» **THE EXERCISE**:
Retype the material in full, keeping every word the same.

** Begin **

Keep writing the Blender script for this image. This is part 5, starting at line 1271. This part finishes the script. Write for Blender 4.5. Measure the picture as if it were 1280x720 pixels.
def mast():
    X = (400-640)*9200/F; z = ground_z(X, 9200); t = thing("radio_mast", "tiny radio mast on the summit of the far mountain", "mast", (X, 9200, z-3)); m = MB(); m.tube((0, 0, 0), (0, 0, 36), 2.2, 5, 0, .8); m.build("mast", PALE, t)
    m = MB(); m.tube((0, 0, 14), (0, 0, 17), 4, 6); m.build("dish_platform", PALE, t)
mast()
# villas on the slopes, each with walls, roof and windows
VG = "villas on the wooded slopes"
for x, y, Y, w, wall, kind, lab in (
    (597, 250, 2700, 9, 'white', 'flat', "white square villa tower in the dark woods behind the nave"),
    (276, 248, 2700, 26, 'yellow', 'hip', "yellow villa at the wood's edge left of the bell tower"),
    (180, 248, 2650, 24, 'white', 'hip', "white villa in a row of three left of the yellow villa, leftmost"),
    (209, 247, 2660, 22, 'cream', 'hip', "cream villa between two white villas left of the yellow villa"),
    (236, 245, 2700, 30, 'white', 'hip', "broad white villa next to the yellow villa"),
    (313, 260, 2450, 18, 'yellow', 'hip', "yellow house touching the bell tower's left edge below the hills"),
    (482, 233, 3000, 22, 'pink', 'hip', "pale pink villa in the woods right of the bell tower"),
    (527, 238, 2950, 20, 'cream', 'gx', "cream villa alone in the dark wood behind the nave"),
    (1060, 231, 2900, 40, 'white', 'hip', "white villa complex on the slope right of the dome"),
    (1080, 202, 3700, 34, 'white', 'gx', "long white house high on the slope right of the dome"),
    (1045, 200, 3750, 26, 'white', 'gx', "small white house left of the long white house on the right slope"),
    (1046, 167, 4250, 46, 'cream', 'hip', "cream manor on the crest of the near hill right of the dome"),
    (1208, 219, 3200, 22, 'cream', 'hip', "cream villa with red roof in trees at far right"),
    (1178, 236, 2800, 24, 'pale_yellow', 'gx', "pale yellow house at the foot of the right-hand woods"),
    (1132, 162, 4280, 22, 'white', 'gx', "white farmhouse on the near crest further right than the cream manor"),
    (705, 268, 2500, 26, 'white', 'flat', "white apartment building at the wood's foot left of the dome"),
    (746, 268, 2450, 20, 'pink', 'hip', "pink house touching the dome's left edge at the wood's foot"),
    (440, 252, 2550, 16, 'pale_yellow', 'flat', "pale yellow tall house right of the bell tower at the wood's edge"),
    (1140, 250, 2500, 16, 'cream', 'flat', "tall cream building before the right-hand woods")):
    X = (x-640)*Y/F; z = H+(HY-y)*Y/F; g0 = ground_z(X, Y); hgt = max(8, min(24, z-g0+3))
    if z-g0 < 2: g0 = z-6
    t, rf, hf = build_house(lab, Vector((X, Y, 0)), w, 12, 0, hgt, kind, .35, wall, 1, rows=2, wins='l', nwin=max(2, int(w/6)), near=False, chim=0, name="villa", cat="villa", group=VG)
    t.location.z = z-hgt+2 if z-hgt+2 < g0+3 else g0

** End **

» **COMPLETE RESPONSE**:
Keep writing the Blender script for this image. This is part 5, starting at line 1271. This part finishes the script. Write for Blender 4.5. Measure the picture as if it were 1280x720 pixels.
def mast():
    X = (400-640)*9200/F; z = ground_z(X, 9200); t = thing("radio_mast", "tiny radio mast on the summit of the far mountain", "mast", (X, 9200, z-3)); m = MB(); m.tube((0, 0, 0), (0, 0, 36), 2.2, 5, 0, .8); m.build("mast", PALE, t)
    m = MB(); m.tube((0, 0, 14), (0, 0, 17), 4, 6); m.build("dish_platform", PALE, t)
mast()
# villas on the slopes, each with walls, roof and windows
VG = "villas on the wooded slopes"
for x, y, Y, w, wall, kind, lab in (
    (597, 250, 2700, 9, 'white', 'flat', "white square villa tower in the dark woods behind the nave"),
    (276, 248, 2700, 26, 'yellow', 'hip', "yellow villa at the wood's edge left of the bell tower"),
    (180, 248, 2650, 24, 'white', 'hip', "white villa in a row of three left of the yellow villa, leftmost"),
    (209, 247, 2660, 22, 'cream', 'hip', "cream villa between two white villas left of the yellow villa"),
    (236, 245, 2700, 30, 'white', 'hip', "broad white villa next to the yellow villa"),
    (313, 260, 2450, 18, 'yellow', 'hip', "yellow house touching the bell tower's left edge below the hills"),
    (482, 233, 3000, 22, 'pink', 'hip', "pale pink villa in the woods right of the bell tower"),
    (527, 238, 2950, 20, 'cream', 'gx', "cream villa alone in the dark wood behind the nave"),
    (1060, 231, 2900, 40, 'white', 'hip', "white villa complex on the slope right of the dome"),
    (1080, 202, 3700, 34, 'white', 'gx', "long white house high on the slope right of the dome"),
    (1045, 200, 3750, 26, 'white', 'gx', "small white house left of the long white house on the right slope"),
    (1046, 167, 4250, 46, 'cream', 'hip', "cream manor on the crest of the near hill right of the dome"),
    (1208, 219, 3200, 22, 'cream', 'hip', "cream villa with red roof in trees at far right"),
    (1178, 236, 2800, 24, 'pale_yellow', 'gx', "pale yellow house at the foot of the right-hand woods"),
    (1132, 162, 4280, 22, 'white', 'gx', "white farmhouse on the near crest further right than the cream manor"),
    (705, 268, 2500, 26, 'white', 'flat', "white apartment building at the wood's foot left of the dome"),
    (746, 268, 2450, 20, 'pink', 'hip', "pink house touching the dome's left edge at the wood's foot"),
    (440, 252, 2550, 16, 'pale_yellow', 'flat', "pale yellow tall house right of the bell tower at the wood's edge"),
    (1140, 250, 2500, 16, 'cream', 'flat', "tall cream building before the right-hand woods")):
    X = (x-640)*Y/F; z = H+(HY-y)*Y/F; g0 = ground_z(X, Y); hgt = max(8, min(24, z-g0+3))
    if z-g0 < 2: g0 = z-6
    t, rf, hf = build_house(lab, Vector((X, Y, 0)), w, 12, 0, hgt, kind, .35, wall, 1, rows=2, wins='l', nwin=max(2, int(w/6)), near=False, chim=0, name="villa", cat="villa", group=VG)
    t.location.z = z-hgt+2 if z-hgt+2 < g0+3 else g0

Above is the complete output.